Part one, Objects Outlive Us, encompasses mundane stills from English life, pristine melodies and Baroness-worthy sludge as Wilson trades snarling leads with guitarist Randy McStine, who also does a neat line in elegiac solos and metallic experiments. The ensuing title track voyages through flickering synthetic beats and Floydian grandeur as the imagery becomes increasingly transportive. “Better than drugs,” Wilson says at its conclusion, amid a standing ovation.

The rest of the evening more obviously resembles a rock show, but Wilson neatly uses musical and thematic threads to tie things in with The Overview.

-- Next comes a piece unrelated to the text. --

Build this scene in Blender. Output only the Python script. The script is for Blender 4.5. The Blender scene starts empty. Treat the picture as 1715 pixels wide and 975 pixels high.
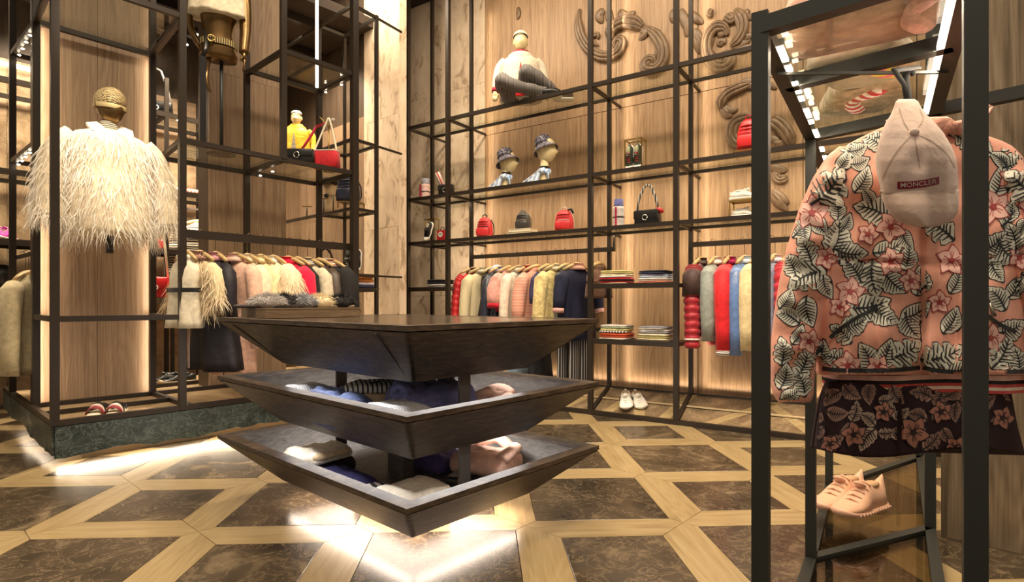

The Harmony Codex, its voiceover describing thousands of cities and trillions of stars, is like ambient cartilage between sets, while King Ghost’s delightful falsetto hook calls back to the early moments of Objects Outlive Us. Opening the encore, Pariah dissolves into time-bending post-rock bliss.

If there’s one issue it’s that the all-seater room naturally prevents there being much of a physical exchange of energy between band and crowd. It’s something Wilson notes, not unkindly, at one point and in reality it does render Harmony Korine’s squalling octaves and Vermillioncore’s thunderous riffs somewhat inert. Fittingly, in the cosmic scheme of things tonight, it barely registers as a complaint.